De origen algonquino –cultura ancestral del este canadiense, el vocablo “tótem” designa al animal u objeto que una tribu ha tomado como emblema protector, y simultáneamente a la figura tallada en madera que lo representa. Si se acepta que la familia –no la llamada nuclear sino la extensa, incluyendo abuelos, tíos, primos y sobrinos, tanto consanguíneos como “políticos”– es el equivalente contemporáneo de lo que fueron las tribus, es perfectamente comprensible que Lila Avilés haya nombrado así, Tótem, a su segundo largometraje de ficción, ganador en el reciente Festival de Cine de Morelia y estrenado recientemente en cartelera.

Visitado con mucha frecuencia –en el mismo FICM hubo al menos otro ejemplo– y precisamente derivado de tal reiteración, el tema eje de Tótem representa un desafío para quien se decida a abordarlo sin caer en facilismos, sensiblerías o repetición de fórmulas que ya se han vuelto pasto del cliché. Avilés logra evitar las antedichas taras al valerse de ese tema –el vínculo padre/hija, pleno de aristas y vericuetos– como punto de partida y detonante a la vez de otro más amplio, que contiene al anterior y, por cierto, no es menos complejo: la familia o, más precisamente dicho, sus múltiples dinámicas y problemáticas, tantas como elementos sean parte de ella.

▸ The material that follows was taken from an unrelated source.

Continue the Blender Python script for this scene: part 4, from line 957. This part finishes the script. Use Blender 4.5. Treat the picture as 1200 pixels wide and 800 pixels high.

Dos decisiones, una de orden formal y otra argumental, apoyan el acierto de la directora: todo sucede un día en especial, con un motivo concreto, y tiene lugar en la casa paterna, esa misma que en la vida fuera de la pantalla, y al menos en la mayoría de los casos, suele ser el centro físico y emocional de la tribu. Esa unidad espaciotemporal permite a su vez ejecutar con mayores control y eficacia la decisión de argumento consistente en el recurso –nada sencillo– de darle presencia, voz y, sobre todo, densidad y peso específico no sólo a un par de personajes centrales –tres cuando mucho en infinidad de otros filmes–, sino al concierto de caracteres, modos de ser, comportarse y pensar de los ahí presentes, desde un abuelo/patriarca en retiro poco menos que definitivo de sus funciones, hasta una niña cuyo nombre, Sol, dice mucho de su manera de estar en el mundo. En el ínter generacional entre ambos, giran y se entrecruzan las órbitas de la madre, las tías, los primos y, más adelante en la trama –que comienza temprano ese día especial antes aludido–, también de los cercanos a la tribu, sean parientes políticos, amigos añejos y recientes de los que acaba uno considerando hermanos.

Si la metáfora de planetas y satélites en órbita vale, ninguno de los mencionados hasta aquí fungiría como la estrella al centro, pues ese papel le corresponde no al Sol de la pequeñita que va descubriendo, al comenzar a reproducirlas, los usos y costumbres y la idiosincrasia familiares, sino a otro astro que se encuentra en pesarosa e irrefrenable decadencia, como todas las estrellas: el padre de Sol, enfermo terminal, es quien ha convocado –aun contra su voluntad, más bien impelido por la cohorte de los suyos, que así quiere hacerlo sentir todavía participante de la cotidianidad y sus asuntos– a los presentes para festejar su cumpleaños.

Celebración de la vida donde la muerte se asoma, la fiesta transcurre y entonces mesas en el jardín, comelitón, bebidas, pastel con velas, “ya los pajarillos cantan, la luna ya se metió”... y dentro de la casa, ya maduro el festejo, Sol y su madre le dan como regalo insuperable la composición de un tótem formado por ellas mismas, de un solo y pequeño rostro de cabellos locos, que sin cantar canta un aria tan triunfante y alegre como ambas quisieran que fuese todavía él, padre y esposo debilísimo pero sonriente que las mira, les aplaude, las abraza, hasta que.

Después de su magnífico debut largoficcionista –con la no menos notable La camarista (2018)– Lila Avilés refrenda su posición como una de las cineastas contemporáneas más capaces, propositivas y sensibles.